THE NIGHT STALKERS is a book about heroes written by a hero (Michael Durant, a former Night Stalker, was captured by Somali forces after the battle described in Mark Bowden's BLACK HAWK DOWN and dramatized in the Ridley Scott film of the same name). But the heroes are not matchless men of virtue, and some of them do not get to go home to hearth and family at the end of the tale. The "characters" are all recognizably human, trained to fly helicopters and deliver their comrades in Special Forces or Delta to trouble spots in the most dangerous places on earth, arriving on-target in plus or minus 30 seconds.

The book covers the sweep of Night Stalker history, starting with the unit's first mission --- the Grenada invasion (which, to everyone's consternation, starts in the daytime) --- and continuing on to the first days of the second Iraq War.
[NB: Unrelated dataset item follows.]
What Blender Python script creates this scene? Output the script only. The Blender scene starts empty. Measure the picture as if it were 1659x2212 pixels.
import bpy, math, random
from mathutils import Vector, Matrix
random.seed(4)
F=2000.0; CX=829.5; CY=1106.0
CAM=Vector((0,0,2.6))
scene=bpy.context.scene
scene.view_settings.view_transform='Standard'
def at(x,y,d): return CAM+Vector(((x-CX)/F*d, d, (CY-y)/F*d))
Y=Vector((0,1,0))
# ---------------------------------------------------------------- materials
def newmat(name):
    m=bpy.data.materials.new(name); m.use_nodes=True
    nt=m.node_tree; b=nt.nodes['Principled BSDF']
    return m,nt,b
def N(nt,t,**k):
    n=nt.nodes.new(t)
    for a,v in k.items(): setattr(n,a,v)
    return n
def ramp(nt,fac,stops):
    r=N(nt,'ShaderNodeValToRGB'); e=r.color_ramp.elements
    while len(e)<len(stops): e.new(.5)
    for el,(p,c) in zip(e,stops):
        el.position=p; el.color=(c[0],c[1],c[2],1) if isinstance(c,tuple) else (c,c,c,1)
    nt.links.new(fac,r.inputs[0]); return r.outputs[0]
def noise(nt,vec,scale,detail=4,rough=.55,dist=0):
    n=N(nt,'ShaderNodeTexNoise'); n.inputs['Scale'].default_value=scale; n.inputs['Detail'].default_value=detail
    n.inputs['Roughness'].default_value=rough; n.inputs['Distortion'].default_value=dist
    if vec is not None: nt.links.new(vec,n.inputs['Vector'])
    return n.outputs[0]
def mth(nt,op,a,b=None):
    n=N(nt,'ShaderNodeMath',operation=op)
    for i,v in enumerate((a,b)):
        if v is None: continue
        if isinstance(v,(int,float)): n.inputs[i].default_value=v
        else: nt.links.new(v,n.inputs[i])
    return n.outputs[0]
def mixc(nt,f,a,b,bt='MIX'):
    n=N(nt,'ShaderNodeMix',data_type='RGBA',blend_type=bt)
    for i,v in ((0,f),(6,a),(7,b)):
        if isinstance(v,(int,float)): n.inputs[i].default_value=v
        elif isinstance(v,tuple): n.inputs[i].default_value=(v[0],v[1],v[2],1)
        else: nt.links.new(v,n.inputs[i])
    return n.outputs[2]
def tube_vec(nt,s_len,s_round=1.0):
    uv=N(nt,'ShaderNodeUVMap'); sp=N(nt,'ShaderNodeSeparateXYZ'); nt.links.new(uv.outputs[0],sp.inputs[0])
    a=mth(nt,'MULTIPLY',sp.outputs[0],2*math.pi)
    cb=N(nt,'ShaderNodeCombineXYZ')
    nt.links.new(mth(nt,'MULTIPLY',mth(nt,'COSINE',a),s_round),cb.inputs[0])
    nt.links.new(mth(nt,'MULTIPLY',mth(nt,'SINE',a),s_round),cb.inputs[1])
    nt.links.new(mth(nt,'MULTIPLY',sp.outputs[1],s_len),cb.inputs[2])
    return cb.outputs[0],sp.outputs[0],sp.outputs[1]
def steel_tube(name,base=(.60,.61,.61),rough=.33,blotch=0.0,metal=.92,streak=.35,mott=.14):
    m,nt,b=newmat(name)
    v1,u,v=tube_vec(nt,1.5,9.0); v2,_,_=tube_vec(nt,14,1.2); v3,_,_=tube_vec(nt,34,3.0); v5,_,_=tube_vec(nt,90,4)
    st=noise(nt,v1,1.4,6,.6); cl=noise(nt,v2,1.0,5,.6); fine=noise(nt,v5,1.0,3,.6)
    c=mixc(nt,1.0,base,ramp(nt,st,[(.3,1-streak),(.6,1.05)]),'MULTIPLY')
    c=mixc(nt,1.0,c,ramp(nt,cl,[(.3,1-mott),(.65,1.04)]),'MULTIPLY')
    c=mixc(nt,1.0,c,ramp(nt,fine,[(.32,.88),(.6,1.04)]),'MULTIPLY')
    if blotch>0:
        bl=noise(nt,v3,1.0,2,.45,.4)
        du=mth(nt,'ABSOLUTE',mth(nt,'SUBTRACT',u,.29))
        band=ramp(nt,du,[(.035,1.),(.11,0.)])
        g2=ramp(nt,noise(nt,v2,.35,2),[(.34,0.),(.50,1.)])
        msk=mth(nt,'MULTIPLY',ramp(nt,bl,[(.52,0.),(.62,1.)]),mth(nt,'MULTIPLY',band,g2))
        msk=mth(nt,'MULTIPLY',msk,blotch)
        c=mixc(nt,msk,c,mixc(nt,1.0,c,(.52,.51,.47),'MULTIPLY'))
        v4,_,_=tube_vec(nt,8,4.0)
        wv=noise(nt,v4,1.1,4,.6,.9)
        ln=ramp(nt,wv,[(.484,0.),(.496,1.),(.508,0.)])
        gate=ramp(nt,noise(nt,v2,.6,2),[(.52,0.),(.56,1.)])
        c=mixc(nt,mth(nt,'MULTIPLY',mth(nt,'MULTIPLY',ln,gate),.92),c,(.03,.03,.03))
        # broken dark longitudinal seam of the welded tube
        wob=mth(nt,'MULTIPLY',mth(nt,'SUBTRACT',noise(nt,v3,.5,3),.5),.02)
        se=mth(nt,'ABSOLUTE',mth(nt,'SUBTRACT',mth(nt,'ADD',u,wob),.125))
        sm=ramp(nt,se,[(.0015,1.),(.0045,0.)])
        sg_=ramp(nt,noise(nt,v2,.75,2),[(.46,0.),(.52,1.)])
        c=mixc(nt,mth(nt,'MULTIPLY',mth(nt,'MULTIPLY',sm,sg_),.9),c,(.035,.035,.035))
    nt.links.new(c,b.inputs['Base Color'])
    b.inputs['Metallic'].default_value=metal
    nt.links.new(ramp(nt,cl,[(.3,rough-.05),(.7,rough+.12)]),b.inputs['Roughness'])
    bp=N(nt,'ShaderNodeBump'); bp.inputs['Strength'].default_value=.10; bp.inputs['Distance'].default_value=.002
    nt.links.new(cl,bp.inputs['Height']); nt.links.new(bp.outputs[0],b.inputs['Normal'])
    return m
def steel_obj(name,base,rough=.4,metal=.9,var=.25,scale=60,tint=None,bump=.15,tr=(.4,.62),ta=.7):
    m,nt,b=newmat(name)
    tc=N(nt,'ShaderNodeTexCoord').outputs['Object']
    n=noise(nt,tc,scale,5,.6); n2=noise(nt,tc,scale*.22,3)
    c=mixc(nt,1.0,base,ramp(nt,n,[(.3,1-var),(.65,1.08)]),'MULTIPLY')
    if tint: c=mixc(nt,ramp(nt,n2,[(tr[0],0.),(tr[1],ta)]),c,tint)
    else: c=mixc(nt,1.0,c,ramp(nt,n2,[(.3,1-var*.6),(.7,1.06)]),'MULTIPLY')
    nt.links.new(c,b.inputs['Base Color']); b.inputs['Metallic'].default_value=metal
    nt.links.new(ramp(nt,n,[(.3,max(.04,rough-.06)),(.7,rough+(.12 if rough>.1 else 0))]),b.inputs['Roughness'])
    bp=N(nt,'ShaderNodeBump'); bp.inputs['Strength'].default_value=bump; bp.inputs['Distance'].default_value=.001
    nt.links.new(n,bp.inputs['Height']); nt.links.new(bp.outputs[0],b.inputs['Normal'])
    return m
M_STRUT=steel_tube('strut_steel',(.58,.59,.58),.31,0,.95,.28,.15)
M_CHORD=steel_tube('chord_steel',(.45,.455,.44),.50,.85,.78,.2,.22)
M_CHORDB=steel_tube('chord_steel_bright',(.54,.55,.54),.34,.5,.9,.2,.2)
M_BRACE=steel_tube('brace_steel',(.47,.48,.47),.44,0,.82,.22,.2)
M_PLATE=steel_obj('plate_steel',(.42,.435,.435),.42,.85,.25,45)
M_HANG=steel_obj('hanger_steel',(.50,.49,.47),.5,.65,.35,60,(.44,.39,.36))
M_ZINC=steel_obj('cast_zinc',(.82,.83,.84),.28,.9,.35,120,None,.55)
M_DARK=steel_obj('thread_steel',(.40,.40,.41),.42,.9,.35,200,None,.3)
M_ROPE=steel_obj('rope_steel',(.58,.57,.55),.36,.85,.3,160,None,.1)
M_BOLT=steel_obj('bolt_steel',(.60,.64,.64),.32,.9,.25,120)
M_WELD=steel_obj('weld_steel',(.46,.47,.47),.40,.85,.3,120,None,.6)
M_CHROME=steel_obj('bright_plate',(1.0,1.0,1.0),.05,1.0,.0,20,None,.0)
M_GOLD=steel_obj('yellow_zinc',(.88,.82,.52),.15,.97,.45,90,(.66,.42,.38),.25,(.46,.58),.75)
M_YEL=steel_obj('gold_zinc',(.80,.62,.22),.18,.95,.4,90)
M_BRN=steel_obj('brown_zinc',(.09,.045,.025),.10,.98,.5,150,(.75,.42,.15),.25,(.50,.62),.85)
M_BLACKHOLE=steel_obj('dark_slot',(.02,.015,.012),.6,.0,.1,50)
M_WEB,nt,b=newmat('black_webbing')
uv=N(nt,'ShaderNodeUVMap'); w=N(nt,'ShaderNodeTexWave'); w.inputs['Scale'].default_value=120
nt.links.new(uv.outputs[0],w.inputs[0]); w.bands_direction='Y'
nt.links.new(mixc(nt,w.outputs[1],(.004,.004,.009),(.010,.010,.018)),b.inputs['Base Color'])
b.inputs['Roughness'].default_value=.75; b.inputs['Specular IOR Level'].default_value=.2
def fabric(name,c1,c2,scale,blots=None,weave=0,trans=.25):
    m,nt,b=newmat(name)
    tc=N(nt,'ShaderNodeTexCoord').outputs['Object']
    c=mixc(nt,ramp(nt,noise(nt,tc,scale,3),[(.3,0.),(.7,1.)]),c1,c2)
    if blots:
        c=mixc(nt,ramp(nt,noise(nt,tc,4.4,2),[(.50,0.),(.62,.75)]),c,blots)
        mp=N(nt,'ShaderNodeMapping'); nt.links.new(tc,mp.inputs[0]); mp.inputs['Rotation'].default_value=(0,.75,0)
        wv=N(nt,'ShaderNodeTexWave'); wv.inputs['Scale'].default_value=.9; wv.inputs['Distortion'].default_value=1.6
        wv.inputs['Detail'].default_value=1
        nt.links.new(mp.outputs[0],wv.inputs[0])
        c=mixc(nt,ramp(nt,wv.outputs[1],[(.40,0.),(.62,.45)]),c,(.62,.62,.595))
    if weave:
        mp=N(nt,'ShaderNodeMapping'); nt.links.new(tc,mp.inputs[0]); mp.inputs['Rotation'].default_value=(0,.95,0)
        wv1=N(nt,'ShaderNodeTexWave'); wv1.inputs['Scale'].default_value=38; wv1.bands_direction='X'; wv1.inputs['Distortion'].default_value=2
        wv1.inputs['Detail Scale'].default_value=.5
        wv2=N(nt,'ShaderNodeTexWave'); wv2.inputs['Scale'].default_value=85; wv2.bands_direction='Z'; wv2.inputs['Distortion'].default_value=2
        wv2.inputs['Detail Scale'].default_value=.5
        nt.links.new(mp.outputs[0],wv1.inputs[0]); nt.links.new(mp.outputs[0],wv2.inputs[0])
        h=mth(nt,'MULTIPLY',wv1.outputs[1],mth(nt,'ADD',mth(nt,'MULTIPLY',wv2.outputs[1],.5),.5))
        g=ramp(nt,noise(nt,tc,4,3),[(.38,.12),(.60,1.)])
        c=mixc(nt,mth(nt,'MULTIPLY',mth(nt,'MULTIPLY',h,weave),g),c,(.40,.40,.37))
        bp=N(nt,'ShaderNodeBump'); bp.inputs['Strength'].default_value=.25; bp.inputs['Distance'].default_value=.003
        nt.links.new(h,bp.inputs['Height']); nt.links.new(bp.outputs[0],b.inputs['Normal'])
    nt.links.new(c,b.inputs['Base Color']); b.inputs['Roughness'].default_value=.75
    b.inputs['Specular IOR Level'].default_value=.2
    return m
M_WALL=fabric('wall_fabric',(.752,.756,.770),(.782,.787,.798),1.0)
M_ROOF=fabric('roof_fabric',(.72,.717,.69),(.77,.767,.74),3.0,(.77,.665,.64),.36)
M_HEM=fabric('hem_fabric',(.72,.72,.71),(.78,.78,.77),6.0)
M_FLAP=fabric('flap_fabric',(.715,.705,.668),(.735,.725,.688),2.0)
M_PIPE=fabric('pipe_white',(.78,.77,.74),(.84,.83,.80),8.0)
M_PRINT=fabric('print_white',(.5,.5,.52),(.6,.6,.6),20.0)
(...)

It is organized by conflict and reads much more like a short-story collection, with a new set of characters introduced at the start of each chapter (and some popping up again and again in the narrative). Most of the missions are ones that ordinary civilians know about, despite the secretive special-forces character of the Night Stalkers missions. One infers that many of these stories still cannot be told, although one is an almost-forgotten mission where a ragtag Navy task force guarded American-flagged Kuwaiti oil tankers in the Persian Gulf against Iranian provocation. The Night Stalkers worked with a Navy SEAL commander who took --- of all unlikely things --- a giant barge used to service offshore oil rigs and made it into something of a fortress, or at least a suitable base for the helicopter pilots to pick off overly-ambitious Iranian naval forces.

The book has its weaknesses. It is --- somewhat unavoidably --- tied to, and dependent on, obscure military jargon and acronyms (there's a handy glossary in the back). This is not a real barrier for anyone who has plowed through Tom Clancy's books, but readers without that experience might be lost at times. However, the action sequences are thrilling, and the authors have the real-world expertise to keep the stories gritty and realistic, never over-dramatizing the situations or indulging in hero-worship.

THE NIGHT STALKERS is more than just a good read; it's a reminder of just how dangerous it is for our men and women in uniform to defend our country and what an excellent job they perform in doing so.